Estos actos limpiaron el nombre y la reputación del Ejército que en los años inmediatos a la guerra fue señalado como responsable de la derrota, como se comentó. El 8 de septiembre convirtió una desgracia nacional en una conmemoración de héroes martirizados. Más aún: la muerte de jóvenes (o niños) en Chapultepec permitió mostrar sus defunciones como el más puro sacrificio al país, siendo la más destacada la caída de Juan Escutia envuelto en la bandera.
A pesar de lo extravagante del relato, lo debemos entender como la síntesis del heroísmo, abnegación y entrega que busca todo militar, y no debe resultarnos curioso o absurdo, como hay quienes lo han señalado, ya que a lo largo de la historia han existido anécdotas sobre individuos que mueren rescatando banderas.
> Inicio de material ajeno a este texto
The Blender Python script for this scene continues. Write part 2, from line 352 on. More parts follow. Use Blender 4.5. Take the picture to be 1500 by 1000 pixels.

El caso más cercano se dio durante la Guerra del Pacífico, conflicto entre Perú, Bolivia y Chile, cuando se relató que en la toma del Morro de Arica (7 de junio de 1880), una vez que el ejército chileno tenía atrapadas a las fuerzas del Perú en la altura del Morro, el coronel peruano Alfonso Ugarte tomó la bandera nacional y se lanzó al vacío.
Más allá de la veracidad de estos relatos, el significado que guardan permitió a las instituciones militares educar en su momento a su oficialidad y garantizar su lealtad al Ejército y al Estado con suma efectividad. Además, recordemos que México no vio una estabilidad política desde su independencia hasta la llegada de Porfirio Díaz al gobierno, por lo que la memoria de los niños héroes permitió crear un ejemplo de virtud y lealtad en su época.